Can There Be Too Many Entrepreneurs?

In a recent post on LinkedIn, Ben Mangan (Who?, you might well ask) wrote this:

[S]ome of the most influential people in [Silicon] Valley seem to believe that the panacea for the country and the world is for nearly everyone to become an entrepreneur.

I think this is a dangerous idea. [Emphasis added-MM]

Really?! This Ben Nobody thinks that the idea of having nearly everyone become an entrepreneur is a dangerous idea?! He gives hokey reasons behind this wild critique of entrepreneurism. For example, it’s really hard; most people don’t have the appetite for the risks and hardships; most enterprises don’t make it.

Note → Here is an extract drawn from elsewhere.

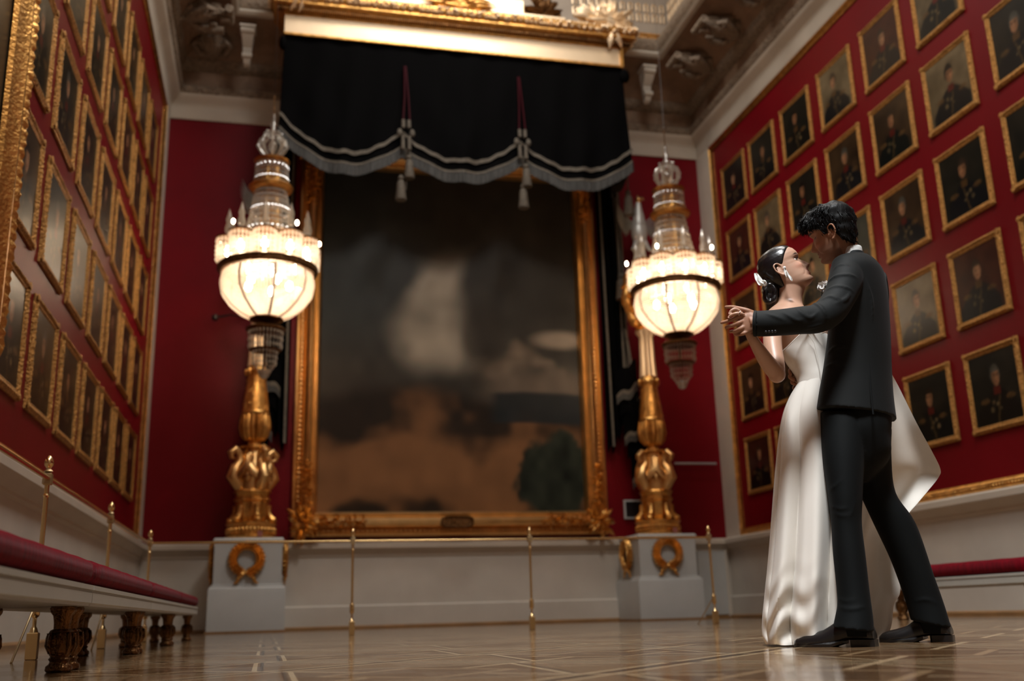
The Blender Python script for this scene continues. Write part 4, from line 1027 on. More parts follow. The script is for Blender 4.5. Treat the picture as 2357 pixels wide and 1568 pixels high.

Huey! Look back at the thousands of years of human history…or even that last couple hundred. By comparison to the hardships endured by the vast majority of early American settlers, struggling through being an entrepreneur is downright royal! Face it, in the economy of only 150 years ago, most people were either farmers (a kind of entrepreneur) or journeymen (another kind of entrepreneur). It wasn’t until the Industrial Revolution drove swarms of people off farms and into crowded cities that most people began to have the luxury of not thinking for themselves and working for someone who does.

I’ve heard this argument before, often from law school professors: “Most people aren’t cut out for doing X (running their own company, negotiating their own pay, deciding on what kind of lightbulb to use, deciding whether to buy health insurance, choosing the right school to attend, choosing the gas milage of the cars they buy, selecting investments, …), so they should not even try.” Were people in the 19th Century agrarian economy really smarter, more risk tolerant, and uniformly successful than people in the 21st Century Internet Economy? If that is so, it is no doubt a result of the miserable job public schools do at educating people for real life. (Mind you I am sure those same public schools do a fine job of indoctrinating future welfare recipients on how to vote for corrupt politicians that preach the economic of victimhood. But the public education system is now designed more for propaganda and less for teaching.)

Don’t let anyone tell you that you are too stupid, lazy, or unlucky to start your own business. Don’t worry that public school didn’t teach you anything useful. All you need to start is ideas and personal drive. You can learn the rest from the myriad resources designed to help entrepreneurs succeed. The trove of Internet resources has replaced formal schooling.

All the wealth in the world has been created by people with ideas who have the drive to work on those ideas. Be one of them. Don’t be one of Ben Nobody’s statistics.